Opinión

Debatir es luz

Debatir es luz

Difícil concederle razón a un obstinado en contradecir la necesidad que tiene nuestra nación de que su democracia se cualifique, que deje de ser mentirilla piadosa para pocos que siempre ganan, y verdad terrible para tantos que siempre pierden.

En la determinación del nivel de madurez democrática, los procesos electorales constituyen una evidencia en una u otra dirección, para bien o para mal. Equilibrio en la competencia; igualdad en acceso a oportunidades; aplicación generalizada de leyes; control de gastos partidarios; financiamiento público y privado; respeto a los resultados y, lo más importante, la confianza que el proceso pueda generar en los actores.

Nuestros certámenes electorales, de tomarlos como referencia, evidencian lo mucho que nos falta para afirmar que disponemos de una democracia consolidada. Es innegable el progreso que hemos alcanzado en lo relativo a logística electoral. Un padrón bien depurado y confiable; una organización del evento para la que se dispone de los recursos necesarios; ágiles sistemas de votación; escrutinio electoral modernizado, e información a tiempo de resultados.
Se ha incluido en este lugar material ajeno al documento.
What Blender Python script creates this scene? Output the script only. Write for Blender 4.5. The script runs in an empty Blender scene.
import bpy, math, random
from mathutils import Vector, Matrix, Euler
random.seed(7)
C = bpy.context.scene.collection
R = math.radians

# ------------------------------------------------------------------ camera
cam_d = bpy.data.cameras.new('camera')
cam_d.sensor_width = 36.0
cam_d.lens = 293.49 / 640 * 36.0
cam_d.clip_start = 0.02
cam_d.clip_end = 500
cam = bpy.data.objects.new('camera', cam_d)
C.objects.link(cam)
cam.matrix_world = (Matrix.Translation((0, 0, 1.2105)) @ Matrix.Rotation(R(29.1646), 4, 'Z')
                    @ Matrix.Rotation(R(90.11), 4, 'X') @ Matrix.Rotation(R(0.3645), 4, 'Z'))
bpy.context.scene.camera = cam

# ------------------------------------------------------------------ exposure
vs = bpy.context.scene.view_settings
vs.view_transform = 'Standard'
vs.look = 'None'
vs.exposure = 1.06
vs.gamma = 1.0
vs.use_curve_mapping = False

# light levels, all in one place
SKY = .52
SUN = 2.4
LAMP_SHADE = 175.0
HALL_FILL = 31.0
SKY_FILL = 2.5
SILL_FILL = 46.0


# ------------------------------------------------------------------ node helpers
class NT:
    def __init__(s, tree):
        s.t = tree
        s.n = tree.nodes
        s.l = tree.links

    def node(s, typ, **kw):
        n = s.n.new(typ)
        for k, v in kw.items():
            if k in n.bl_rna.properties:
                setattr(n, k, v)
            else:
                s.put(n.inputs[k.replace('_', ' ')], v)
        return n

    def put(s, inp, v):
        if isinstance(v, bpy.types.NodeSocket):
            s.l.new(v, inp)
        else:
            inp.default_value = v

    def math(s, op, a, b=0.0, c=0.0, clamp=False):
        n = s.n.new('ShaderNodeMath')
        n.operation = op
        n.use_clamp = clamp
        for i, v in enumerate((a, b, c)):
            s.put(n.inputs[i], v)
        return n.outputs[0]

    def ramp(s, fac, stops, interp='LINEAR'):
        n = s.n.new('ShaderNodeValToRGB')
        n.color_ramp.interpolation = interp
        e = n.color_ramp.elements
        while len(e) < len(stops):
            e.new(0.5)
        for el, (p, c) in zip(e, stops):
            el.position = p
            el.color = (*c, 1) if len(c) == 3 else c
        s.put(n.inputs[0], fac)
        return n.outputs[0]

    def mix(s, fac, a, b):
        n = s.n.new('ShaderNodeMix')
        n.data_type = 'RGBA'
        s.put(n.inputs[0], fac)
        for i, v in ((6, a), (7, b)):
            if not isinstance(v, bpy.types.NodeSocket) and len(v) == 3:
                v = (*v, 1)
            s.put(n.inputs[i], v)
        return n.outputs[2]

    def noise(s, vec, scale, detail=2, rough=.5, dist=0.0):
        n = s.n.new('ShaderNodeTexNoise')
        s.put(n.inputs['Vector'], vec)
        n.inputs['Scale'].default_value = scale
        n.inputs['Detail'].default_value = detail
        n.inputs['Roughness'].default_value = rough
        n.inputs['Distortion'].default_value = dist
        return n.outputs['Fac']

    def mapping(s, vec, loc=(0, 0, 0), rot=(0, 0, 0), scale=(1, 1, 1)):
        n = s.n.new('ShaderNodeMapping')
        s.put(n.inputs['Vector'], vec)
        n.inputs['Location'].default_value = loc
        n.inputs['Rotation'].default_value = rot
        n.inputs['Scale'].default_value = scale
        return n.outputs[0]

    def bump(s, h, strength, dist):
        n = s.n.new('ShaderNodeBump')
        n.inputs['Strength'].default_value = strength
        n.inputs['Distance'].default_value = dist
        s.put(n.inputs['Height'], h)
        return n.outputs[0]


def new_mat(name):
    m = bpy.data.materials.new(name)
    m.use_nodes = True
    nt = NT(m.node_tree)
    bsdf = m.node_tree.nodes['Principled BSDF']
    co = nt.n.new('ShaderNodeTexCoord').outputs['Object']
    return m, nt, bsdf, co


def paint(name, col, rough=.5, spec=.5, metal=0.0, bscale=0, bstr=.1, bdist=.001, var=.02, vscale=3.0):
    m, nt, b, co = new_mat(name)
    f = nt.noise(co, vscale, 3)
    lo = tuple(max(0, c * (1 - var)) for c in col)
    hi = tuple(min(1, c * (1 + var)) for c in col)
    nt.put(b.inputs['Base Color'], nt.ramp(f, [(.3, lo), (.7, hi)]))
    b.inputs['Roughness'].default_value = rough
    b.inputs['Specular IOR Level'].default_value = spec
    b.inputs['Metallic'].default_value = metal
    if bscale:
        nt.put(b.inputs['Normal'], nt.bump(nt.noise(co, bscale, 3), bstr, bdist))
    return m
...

El problema se presenta en otras facetas, que se concretizan bastante antes del día señalado para la elección y que atañen a la contaminación respecto a la libertad en que se debe ejercer un sufragio de cualquier naturaleza, en los cuales, se supone, que quienes deciden lo hagan en función de razones no tanto válidas para ellos, sino para la colectividad de que se trate.

Los elementos a partir de los cuales una gran parte de la población se decide por una opción política determinada están muy influidos por la gran inequidad que caracteriza la competencia electoral en el país, y por un cúmulo de factores subjetivos que facilitan, a quien detenta poder, preservarlo. Competir en esas circunstancias, es casi quimérico.

Lo que prevalece es una campaña matizada por factores que en la práctica se convierten en las causas que impiden que la nación consolide sus instituciones y madure su democracia. En un contexto de esa naturaleza, debatir las ideas sería revolucionar el aberrante certamen comicial y dar un paso de avance hacia su cualificación.

No se trata de esperar que de un debate surja la fórmula que redimensione el ejercicio de la política, pero contribuiría a reducir espacio al circo penoso al que asistimos. Las razones por las que se elude son mezquinas. Siempre postuladas por quienes, en gesto que mezcla arrogancia con cobardía, se consideran por encima de los demás.